Pull every line of the entries that has the word "picture".

=== Available data ===

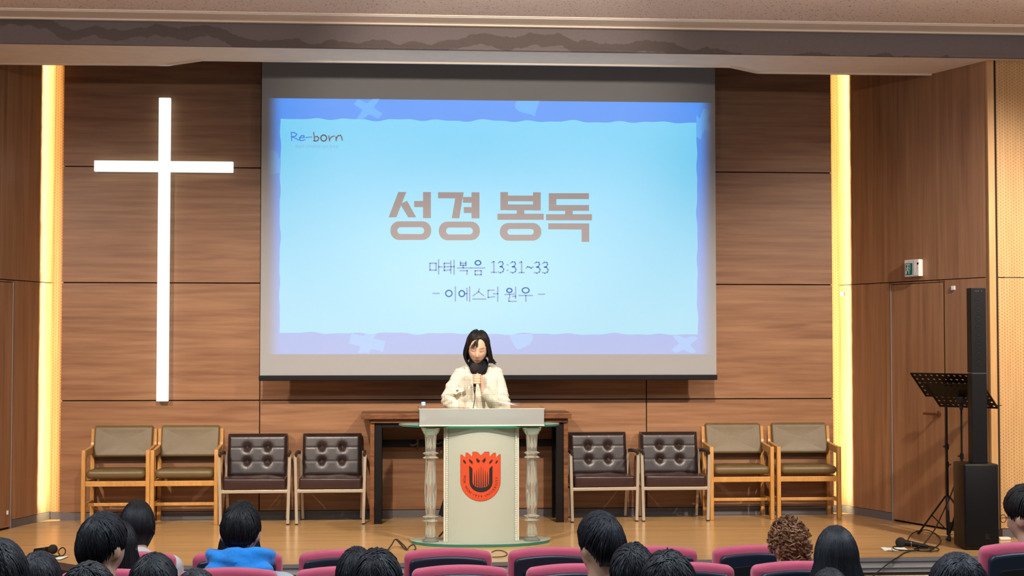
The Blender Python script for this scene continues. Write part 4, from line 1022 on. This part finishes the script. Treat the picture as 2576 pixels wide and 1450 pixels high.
def long_hair(e, Mh, loc, sc, tint, n=800, vol=1.10, length=.30, front=.06, part=(0, 0), widen=.02, spread=.45, name='hair', rad=.0040, back_only=True, hang_in=.0):
    hl = lambda a: front if abs(a) < .8 else (-.02 if abs(a) < 1.25 else -.10)
    paths = []
    for k in range(n):
        a = random.uniform(.95, math.pi)*random.choice((-1, 1)); y0 = random.uniform(-.055, .06)
        c0 = skull(Vector((part[0]+random.gauss(0, .003), y0+part[1], .11)), 1); zt = -.01
        end = Vector((HA[0]*math.sin(a), -HA[1]*math.cos(a), zt)); lf = vol+random.uniform(-.012, .018); u0 = random.random()**2*.35
        pts = []
        for i in range(7):
            u = u0+(1-u0)*i/6; p = skull(c0.lerp(end, u), lf); pts.append(Mh @ (p*sc)+loc)
        tail = pts[-1]; L = length*random.uniform(.88, 1.08); out = (Mh @ Vector((end.x, end.y, 0))).normalized()
        for i in range(1, 6):
            u = i/5; pts.append(tail+out*(widen*math.sin(u*1.8)-hang_in*u*u)+Vector((random.gauss(0, .0015), random.gauss(0, .0015), -L*u)))
        r0 = rad*random.uniform(.75, 1.25)*sc; paths.append((pts, [r0*.35]+[r0]*(len(pts)-4)+[r0, r0*.7, r0*.15]))
    return locks(name, paths, None, e, tint, spread, 4, None, scalp_cap(Mh, loc, sc, vol-.008, hl))
def curly_hair(e, Mh, loc, sc, cols, n=430):
    """springy curls: each a few strands of a loose helix hanging along the scalp"""
    paths = []; hl = lambda a: (.05 if abs(a) < .8 else -.01 if abs(a) < 1.6 else -.070)
    for k in range(n):
        a = random.uniform(-math.pi, math.pi); u = random.uniform(hl(a)/HA[2], 1.0); r_ = math.sqrt(max(0, 1-u*u))
        nrm = Vector((r_*math.sin(a), -r_*math.cos(a), u)).normalized(); c = skull(Vector((HA[0]*r_*math.sin(a), -HA[1]*r_*math.cos(a), HA[2]*u)), random.uniform(1.10, 1.24))
        down = Vector((random.gauss(0, .5), random.gauss(0, .5), -1)); ax = (down-nrm*down.dot(nrm)); ax = ax.normalized() if ax.length > 1e-4 else nrm.orthogonal().normalized(); t2 = nrm.cross(ax)
        R = random.uniform(.008, .017); turns = random.uniform(.8, 1.6); ph0 = random.uniform(0, 6.3); L = random.uniform(.018, .040)
        for sgl in range(6):
            pts = []; o_ = Vector((random.gauss(0, .0016), random.gauss(0, .0016), random.gauss(0, .0016))); rr2 = R*random.uniform(.85, 1.15)
            for i in range(10):
                w_ = i/9; ph = ph0+w_*turns*2*math.pi; pts.append(Mh @ ((c+o_+(nrm*.6*math.cos(ph)+t2*math.sin(ph))*rr2+ax*L*(w_-.3))*sc)+loc)
            r0 = random.uniform(.0011, .0019)*sc; paths.append((pts, [r0*.5]+[r0]*7+[r0*.8, r0*.3]))
    return locks('hair', paths, None, e, cols[2], .25, 4, cols, scalp_cap(Mh, loc, sc, 1.09, hl))
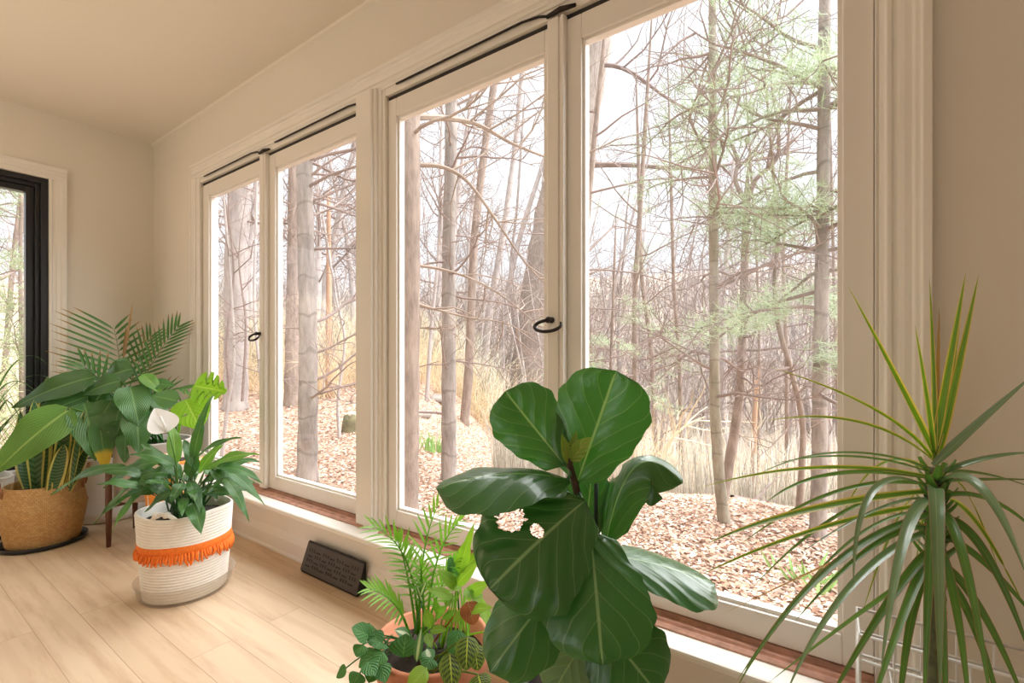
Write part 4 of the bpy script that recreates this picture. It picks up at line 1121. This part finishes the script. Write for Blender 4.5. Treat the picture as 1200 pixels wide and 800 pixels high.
def trunk_tree(label, bark, base_uv, path, w0, w1, nb=10, blen=1.4, top=3.0, seed=1, bz=(.6, 4.5), twig='twig', t0=None, name='tree', cat='tree', lvl=1, den=6, azb=None, green=0, lift=.02, extra=(), droop=0.0, clamp=True):
    """trunk follows pixel path at one depth; w0/w1 are pixel widths at its base and at the frame top"""
    rng = random.Random(seed)
    if t0 is None: b, t0 = hit(*base_uv)
    else: b = dep(base_uv[0], base_uv[1], t0); b.z = gz(b.x, b.y)
    st = math.sqrt(1 + ((base_uv[0] - 600) / F) ** 2)
    pts = [b - Vector((0, 0, .15)), b] + [dep(u, v, t0 + (q[0] if q else 0)) for u, v, *q in path]
    d = (pts[-1] - pts[-2]); d = d.normalized(); pts.append(pts[-1] + d * top)
    P_ = smooth_path(pts, 6); n = len(P_) - 1
    r0, r1 = w0 * t0 / F / 2 / st, w1 * t0 / F / 2 / st
    zb, zt = b.z, pts[-2].z
    def rad(p):
        f_ = (p.z - zb) / max(.1, zt - zb)
        if f_ > 1: return max(.004, r1 * (1 - .8 * (f_ - 1) * (zt - zb) / max(.1, pts[-1].z - zt)))
        return r0 + (r1 - r0) * f_ + r0 * .16 * math.exp(-max(0, f_) * (zt - zb) / .12)
    t = thing(name, label, cat, b)
    mb = MB()
    RR = []
    for i, p in enumerate(P_): RR.append(rad(p) * (1 + .05 * math.sin(i * 2.1 + seed)))
    mb.tube(P_, RR, 14)
    mb.build('trunk', M[bark], t, smooth=True)
    for i in range(nb):
        z = rng.uniform(*bz) + zb; a = min(range(len(P_)), key=lambda k_: abs(P_[k_].z - z)); p = P_[a]
        q = rng.uniform(0, 2 * PI) if azb is None else rng.gauss(azb, .6)
        dv = Vector((math.cos(q), math.sin(q), rng.uniform(-.05, .45) - droop)); L = blen * rng.uniform(.6, 1.3)
        if clamp and p.y + dv.normalized().y * L * 1.2 < .5: dv.y = abs(dv.y)
        mb, bp_ = branch_mb(p, dv, L, min(RR[a] * .45, .008 + .006 * L), rng, lvl, den, .12, lift)
        for k_ in range(len(mb.v)):
            if clamp and mb.v[k_][1] < .35: mb.v[k_] = Vector((mb.v[k_][0], .35 + .1 * (mb.v[k_][1] - .35) * 0, mb.v[k_][2]))
        bo = mb.build('branch', M[twig], t)
        if green and z > zb + green[0] and rng.random() < green[1]:
            mb = MB(); needles(mb, bp_, rng, green[2]); mb.build('needles', M['needle'], bo)
    for pth, pw in extra:
        pp = smooth_path([dep(u, v, t0 + o_) for u, v, o_ in pth], 5); L = sum((pp[i + 1] - pp[i]).length for i in range(len(pp) - 1))
        mb, _ = branch_mb(None, None, L, pw * t0 / F / 2, rng, 1, 9, pts=pp)
        mb.v = [Vector((q[0], max(.4, q[1]), q[2])) for q in mb.v]
        mb.build('branch', M[twig], t)
    return t

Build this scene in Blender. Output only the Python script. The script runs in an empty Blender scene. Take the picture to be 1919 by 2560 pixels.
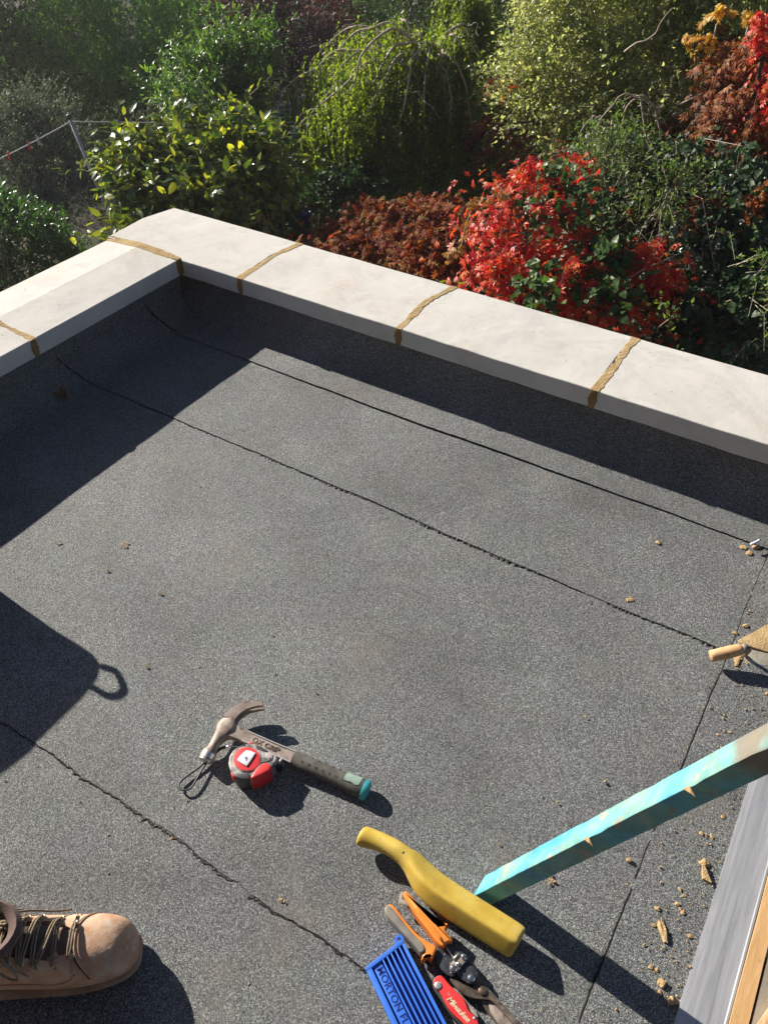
import bpy, bmesh, math, random
import numpy as np
from mathutils import Vector, Matrix
rad = math.radians
random.seed(7)
RNG = np.random.default_rng(7)
scene = bpy.context.scene
COL = scene.collection

# ------------------------------------------------------------------ camera
FPX, YAW, PITCH, ROLL = 1992.4, rad(31.789), rad(42.647), rad(0.15)
CAM = np.array([1.9117, -1.7849, 1.3927])
cam_data = bpy.data.cameras.new('camera')
cam = bpy.data.objects.new('camera', cam_data)
COL.objects.link(cam)
cam_m = Matrix.Rotation(YAW, 4, 'Z') @ Matrix.Rotation(math.pi / 2 - PITCH, 4, 'X') @ Matrix.Rotation(ROLL, 4, 'Z')
cam.matrix_world = Matrix.Translation(CAM) @ cam_m
cam_data.sensor_fit = 'VERTICAL'
cam_data.sensor_height = 24
cam_data.lens = FPX * 24 / 2560
cam_data.clip_start = 0.02
cam_data.clip_end = 800
scene.camera = cam
M3 = np.array(cam_m.to_3x3())

# ------------------------------------------------------------------ sky and sun
SUN = Vector((-1.95, 0.28, 1.0)).normalized()
EL = math.asin(SUN.z)
world = bpy.data.worlds.new('World')
scene.world = world
world.use_nodes = True
wn = world.node_tree
sky = wn.nodes.new('ShaderNodeTexSky')
sky.sky_type = 'NISHITA'
sky.sun_disc = False
sky.sun_elevation = EL
sky.sun_rotation = math.atan2(SUN.x, SUN.y)
sky.air_density = 0.6
sky.dust_density = 0.3
sky.ozone_density = 0.6
bg = wn.nodes['Background']
bg.inputs['Strength'].default_value = 0.05
wn.links.new(sky.outputs[0], bg.inputs[0])
sl = bpy.data.lights.new('sun', 'SUN')
sl.energy = 5.0
sl.angle = rad(0.5)
sl.color = (1.0, 0.93, 0.82)
so = bpy.data.objects.new('sun', sl)
COL.objects.link(so)
so.rotation_euler = SUN.to_track_quat('Z', 'Y').to_euler()
so.location = (-8, 3, 8)
scene.view_settings.view_transform = 'Standard'
scene.view_settings.look = 'None'
scene.view_settings.gamma = 1
scene.view_settings.use_curve_mapping = False
scene.view_settings.exposure = 0.92

# ------------------------------------------------------------------ helpers
def G(px, py, z=0.0):
    """point of the place on the horizontal plane z that the lens sees at photo pixel px,py"""
    d = M3 @ np.array([(px - 959.5) / FPX, -(py - 1280) / FPX, -1.0])
    return Vector(CAM + d * (z - CAM[2]) / d[2])

GROUND = -2.8
FWD = np.array([-math.sin(YAW), math.cos(YAW), 0.0])
RGT = np.array([math.cos(YAW), math.sin(YAW), 0.0])
def at(px, py, v):
    """point v metres ahead of the camera (measured level)"""
    d = M3 @ np.array([(px - 959.5) / FPX, -(py - 1280) / FPX, -1.0])
    return CAM + d * (v / (d @ FWD))

def tag(o, label=None, cat=None, group=None, kind=None):
    if label: o['label'] = label
    if cat: o['category'] = cat
    if group: o['group'] = group
    if kind: o['kind'] = kind
    return o

def empty(name, loc=(0, 0, 0), **k):
    o = bpy.data.objects.new(name, None)
    o.empty_display_size = 0.05
    COL.objects.link(o)
    o.location = loc
    return tag(o, **k)

def put(name, me, mat=None, parent=None):
    o = bpy.data.objects.new(name, me)
    COL.objects.link(o)
    if mat is not None and not me.materials:
        me.materials.append(mat)
    if parent is not None:
        o.parent = parent
        # all geometry is given in place coordinates; undo the parent's offset
        off = Vector((0, 0, 0))
        p = parent
        while p is not None:
            off += p.location
            p = p.parent
        o.location = -off
    return o

def mesh(name, V, F, mat=None, parent=None, smooth=False):
    me = bpy.data.meshes.new(name)
    me.from_pydata([tuple(v) for v in V], [], F)
    if smooth:
        me.polygons.foreach_set('use_smooth', [True] * len(me.polygons))
    me.update()
    return put(name, me, mat, parent)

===

## [Task solution]
The Blender Python script for this scene continues. Write part 4, from line 1022 on. This part finishes the script. Treat the picture as 2576 pixels wide and 1450 pixels high.
Write part 4 of the bpy script that recreates this picture. It picks up at line 1121. This part finishes the script. Write for Blender 4.5. Treat the picture as 1200 pixels wide and 800 pixels high.
Build this scene in Blender. Output only the Python script. The script runs in an empty Blender scene. Take the picture to be 1919 by 2560 pixels.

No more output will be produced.